I have discovered a revelation about myself. I can't find a happy medium when it comes to being me. I know that sounds strange so let me explain:
1. When I am happy and just being normal me people mistake me as ditzy, ignorant, immature and obnoxious. Since I am easy going and generally happy and I tend to make people feel comfortable- I tend to be made the butt of jokes because, hey, Sarah doesn't get offended easy, she can take it.
2. When I am quieter, reserved and try to "blend in" people say I'm not being me, I must be mad at something, I'm backslidden, somthings wrong or I'm depressed. I'm pushed to "say something funny" or just chat it up with the others. People will bug me until I "open up" when really I'm just trying to not be "funny Sarah" because people seem to think "funny Sarah" is unwise, a ditz, stupid, you name it.

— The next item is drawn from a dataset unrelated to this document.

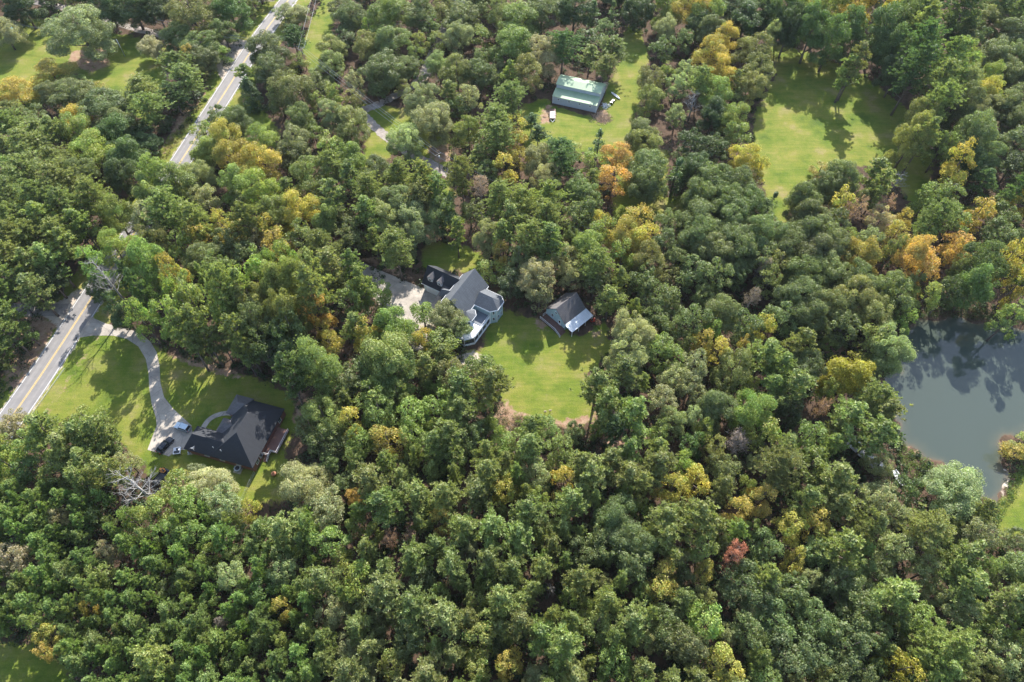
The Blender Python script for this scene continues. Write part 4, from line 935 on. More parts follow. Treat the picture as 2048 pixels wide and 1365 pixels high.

I have found there are very few people that understand me. Weird that I'm 28 and I don't even understand me. Since I don't try to impress anyone or try to be something I'm not, I'm usually unaware of how I am in public. If 15 people are together and 1/2 are chatty and go on and on and ON, the minute I say something not realizing someone else is trying to, then I'm the one who is disruptive. I may not get offended easy, but I do still have feelings.
Ew, I hate being transparent. My next blog will be so much more vague.